The seven students who are featured in the exhibition are Dani Galietti, Daniel Brickman, Kyle Dunn, Katherine Nulicek, Terry Peterson, Erika Romero and Jared Theis. Renny Pritikin, the director of the Nelson Gallery, commented on the assortment of different focuses that the artists have.

“This is an unusually multidisciplinary group. There are two performance artists who make sculpture and video, two painters who also make sculpture, two sculptors who make installations and one artist who makes kinetic sculpture,” Pritikin said. “The end result is a jam-packed gallery full of surprises at every turn.”

In addition, Pritikin has written short essays about each of the artists.

“Dani Galietti is a young woman deeply invested in understanding the social roles women still have imposed upon them well into the 21st century,” Pritikin wrote. Galietti will be showing a video of her performances gathered from recent months at the MFA show.

Brickman’s work for the MFA exhibition is an enormous circle that is black and is around 15 feet in both diameter and height.

“Its crisp black line in space focuses the eye on the whiteness beyond; we’re forced to be a shrunken Alice looking through a keyhole at a gigantic world beyond, an art that we look through as much as at. Together his black objects are, like a murder of crows, both ominous and malleable in space,” Pritikin wrote.

They will also be showing a video of his performances in which he is wearing a costume made of netted ceramic trinkets and a headdress and sings about the outdoors.
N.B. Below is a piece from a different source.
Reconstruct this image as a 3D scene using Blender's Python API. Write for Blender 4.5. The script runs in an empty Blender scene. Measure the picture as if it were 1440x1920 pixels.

“In performance, the erect piece is tethered to the ceiling, and the actor in the lower piece is free to nuzzle, sniff around at and flirt with it. The viewer is given access to a private reverie, a drug-free opium dream, an otherwise private playground of the artist’s memory,” Pritikin wrote.

Nulicek will be presenting a three-part exhibition that showcases the different elements in her paintings as well as her interests in sculpture, papermaking and even set design. Dunn, a sculptor and painter, will be showing his series of sculptures which are metal- and plastic-colored. Peterson will be presenting his kinetic sculpture, created from materials which include commercial plastic tarps and bags.

Romero, an artist who investigates illusion and reality through tromp l’oeil painting and minimalist sculptures, will be presenting a series of paintings and sculptures she has done so far. She also recently won the Miguel Velez Fellowship and is planning to continue her work overseas.

“Moving to a place where it is unfamiliar and unknown makes everyone uncomfortable. However, as an artist, I believe it can make my work move in unknown and more challenging directions,” Romero said.